Descrizione: La tipica cariosside dal colore marrone chiaro ambrato ha consistenza vitrea alla frattura. Povero di grassi e ricco di amidi, vitamine, sali minerali e fibre insolubili, il farro viene venduto nelle tipologie integrale, semiperlato, spezzato e semolino. In grani compare nelle polpette, minestre, supplì, insalate fredde, gallette o cialde, mentre la farina è di solito utilizzata per crostate, pasta, tramezzini, biscotti e focacce.
Disciplinare:  Reg. UE n. 623 del 15.07.10 (GUUE L 182 del 16.07.10)


Piatto locale: Il TEGAMACCIO

Per secoli i pesci del Trasimeno hanno costituito la principale fonte di sostentamento degli abitanti di queste zone. La ricetta, tramandata dal Medioevo e comune anche alla cucina toscana, è tra i pochi esempi di zuppa di pesce lacustre e deriva il suo nome dal fatto che da sempre viene cucinata in un tegame di coccio. Adatta al periodo invernale, andrebbe rigorosamente cucinata per un paio d’ore sopra braci vivaci. I pesci che tradizionalmente vengono utilizzati sono persico reale, luccio, anguilla maretica (cioè che viene dai mare e si presenta di colore grigiastro), carpa, tinca e in generale tutto il pescato d'acqua dolce.

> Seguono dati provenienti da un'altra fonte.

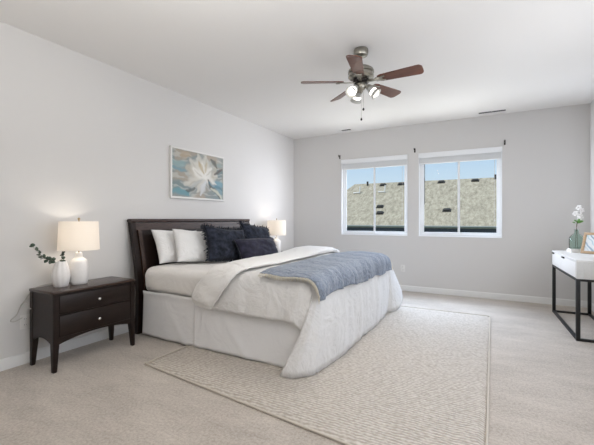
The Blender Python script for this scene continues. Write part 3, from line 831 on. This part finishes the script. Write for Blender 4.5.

Descrizione:  Ingredienti per 6 persone:  1 kg di pesce di lago eviscerato e lavato sotto acqua fredda corrente, 1 kg di pomodori, 1 cipolla, 1 ciuffetto di prezzemolo, vino bianco, olio, sale e pepe.
Preparazione:  Mettete nel tegame l'olio, poco aglio, abbondante cipolla tritata e prezzemolo tritati finemente e fate soffriggere a fuoco lento per evitare che la cipolla bruci. Unite tutte le teste dei pesci, sfumate con il vino e cuocete bagnando con un po’ d'acqua se necessario. Dopo 10 minuti togliete ciò che rimane delle teste e il fondo, passatelo e versate l'ottenuto nel tegame. Amalgamate il pomodoro, lasciate andare per altri 10 minuti, aggiungete il resto del pesce e portate il tutto a cottura a fiamma bassissima ed evitando di girare con forchetta o mestoli per non romperlo. Preparate delle fette di pane abbrustolito e strofinatele con aglio, mettetele in fondo al piatto e versate la zuppa fino a coprire completamente il pane.